13 entry daha
  • grappa diye bi içkisi var italyanların, ahşap fıçıda bekletiyorlar böyle. o nemli meşenin kokusu tadı nasıl bi sirayet ediyorsa ama, bir shot iç, 12 yıl o fıçıda bizzat sen beklemişsin, 12 yıldır dünyayı karanlıkta oradan sen seyretmişsin de şimdi ilk kez çıkmışsın gibi hissediyorsun. hafızan değişiyor, fıçı bizzat senin geçmişin oluyor.

    bu eskicileri gezmenin de tıpatıp aynı etkisi var. hop başka biri oluyorsun oradan çıkınca, kendi geçmişine dönük hafızan editleniyor.

    3’e 5 metre dükkanın içine oturup saysan 4700 kalem şey, üst üste yığılmış. süs eşyaları, kararmış mumluklar, spor müsabakalarından alınmış kupalar, ince belli çay bardakları, sandıklar, 30 yıl önce durmuş saatler, çay kaşıkları, yıpranmış deri çantalar, eski ahşap radyolar, tek dişi yamulmuş çatallar, aynalar, bavullar, defterler... bir evde vaktiyle kullanılmış özel, sıradan, bozuk, çalışan, kırık, sağlam binlerce şey. vaktiyle onlara eli değen insanların, üstünde durdukları konsollar, içinde yattıkları çekmecelerin kokusuyla dokusuyla demlenip demlenip, imbikten süzüle süzüle metal, cam, ahşap oraya gelip birikmişler. bir shot bakıyorsun ve o çekmecede sen yatmışsın, o konsoldan sen izlemişsin 25 yıl aynı salonu, görsen hemen tanıyacağın eller yıllarca seni kavramış sapından kulbundan gibi. hafızan bir anda değişiyor.

    her eşyada biraz daha lirikleşe lirikleşe iyice sıvılaşmışken hele bir de fotoğraflara denk geldin mi nakavt! güm! 60’lar, 70’lerden siyah beyaz yüzlerce fotoğraf. bir okulun önünde çekilmiş sınıf fotoğrafı, birbirlerine hiç benzemeyen ama sarılışlarından görür görmez kızkardeş olduklarına emin olacağın gülümseyen iki orta yaşlı kadın. otoriter bir baba, donuk bir anne ve iki oğullarının bir koltukta oturduğu ölümcül derecede ciddi bir fotoğraf. çok buğulu gözleri, boğazlı bi kazağı olan bir adamın stüdyo fotoğrafı, kameranın hemen ötesine bakmış. “bir sevmek bin defaaaa ölmek demekmiş” diye mırıldanıyor aklından tam fotoğraf çekilirken, onu bile duyuyorsun. kenarları düz, köşeleri yıpranmış fotoğraflar. kenarları dantelli gibi, tırtık tırtık kesili fotoğraflar.

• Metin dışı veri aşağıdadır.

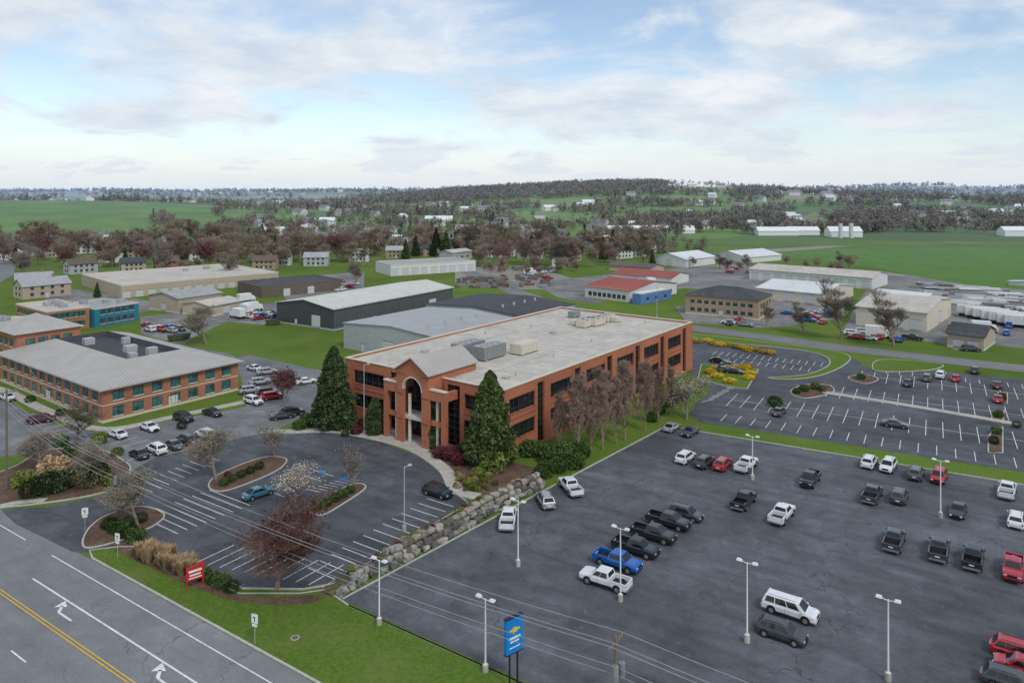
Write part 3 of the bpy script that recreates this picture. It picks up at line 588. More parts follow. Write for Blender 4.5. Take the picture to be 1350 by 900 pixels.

    bir kadın var hele... genç, 21-22 belki. balkondan dışarıyı izliyor, bir kolu balkon demirinin üstünden uzanmış. objektife bakmıyor, düşünceli... “haberim yokmuş gibi çek panpa”lığın moda olmadığı yıllar daha. hem realistik de değil zaten, 3.5 kiloluk bir makineyle çekilmiştir o foto muhtemelen. daha çok kafası çok meşgul gibi kadının. aklı başka yerde. güneşli bi yaz günü, ve fotoğrafın ışığından belli, ya sabah saatleri ya öğleden sonra. ayla olmalı kadının adı, 1 haziran 1963, bi cumartesi öğleden sonrası. ayla’nın içini sıkan bir konu var. kendine saklıyor ama. kuzeni şaduman gelmiş o cumartesi evlerine şen şakrak, fotoğrafçı bir arkadaşından makine getirmiş ödünç alıp. ailece fotoğraflarımızı çekelim diyor. ayla’nın kafası dalgın ama. toplu fotoğraf tantanası biter bitmez balkona kaçıyor tek başına. 3-5 geçmeden şaduman balkona geliyor peşinden, “poz versene” diyor. ayla hanım hanımcık gülümsüyor objektife bakıp. şaduman basıyor deklanşöre ama çekim yok. ne oldu buna aa diye kurcalarken ayla onu bekliyor görünüyor ama yavaş yavaş kendi dünyasına gömülüyor tekrar. vücudu kameraya dönük hala, ama gözleri sokakta. şaduman kurcalarken yanlışlıkla çekiveriyor o shot’ı. ayla’nın saçları ensesinde, güneşten hafif gözlerini kısmış, balkondan uzaklardaki bir yere bakıyor. kolu balkon demirinin üzerinden dışarı uzanmış gevşekçe, yüzüne yüzünün gölgesi düşmüş. muazzam bir fotoğraf... bir shot çekiyorsun ve o haziran gününü kendi geçmişinden hatırlıyorsun artık. balkonda durmuşuz böyle.. şaduman, ben, ayla, bir de güneş. fotoğrafta suretimiz çıkıyor. şaduman’ın, benim, ayla’nın, bir de güneşin. önce ayla gidecek, sonra ben, sonra şaduman, sonra fotoğraf. güneş kalacak. sonra o da gidecek. ama çok şükür, bugün hepimiz buradayız.